Sem que se estabeleçam relações entre energia e clima, documentos de planejamentos nacionais, a contramão de qualquer política climática, apontam para a necessidade de expansão acelerada da produção de energia. É assim que o Plano Decenal 2020 prevê que a capacidade instalada no Sistema Interligado Nacional (SIN) deverá crescer em torno de 60.000 MW em 10 anos. Isso corresponde a um acréscimo de mais de 5.000 MW de capacidade instalada anualmente, o que corresponde a um terço da potência instalada da usina de Itaipu (14.000 MW/ano). Isso significa que a cada três anos o país terá de incluir no sistema a mesma quantidade de energia produzida anualmente pela maior de suas usinas.

No plano local, onde as mudanças climáticas se fazem sentir, os desafios não são menores.
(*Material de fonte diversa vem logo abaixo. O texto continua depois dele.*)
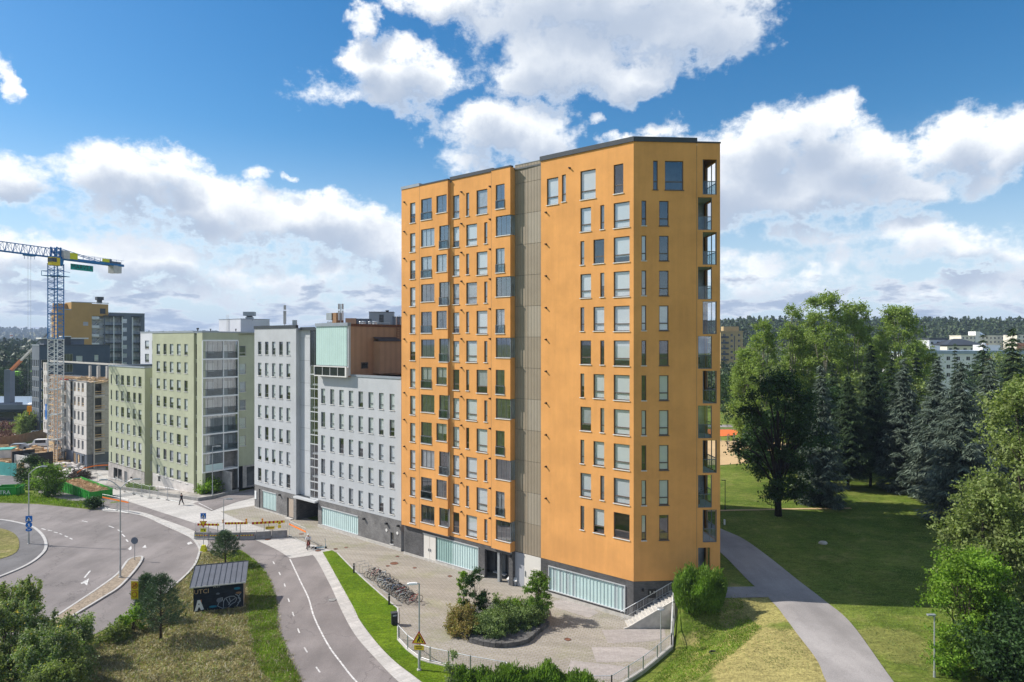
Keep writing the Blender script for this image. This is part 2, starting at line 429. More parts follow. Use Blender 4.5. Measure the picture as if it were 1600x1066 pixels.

O caráter tecnicista com que são formuladas as soluções de enfrentamento a nível local contribui para a fragmentação da análise e da busca de soluções. Essa fragmentação também se coloca a partir de uma dinâmica onde a cada unidade municipal é dada responsabilidade de formular medidas mitigadoras e de enfrentamento às tragédias relacionadas às mudanças climáticas.

Assim, como consequência, as ações do poder público local não consideram a relação entre o modelo agroexportador, os déficits hídricos urbanos, a migração às cidades e o padrão excludente de ocupação do solo urbano, por exemplo. Neste sentido, o padrão excludente que organiza a dinâmica urbana é mantido e com ele a vulnerabilidade e a desigualdade ambiental que as mudanças climáticas tendem a aprofundar.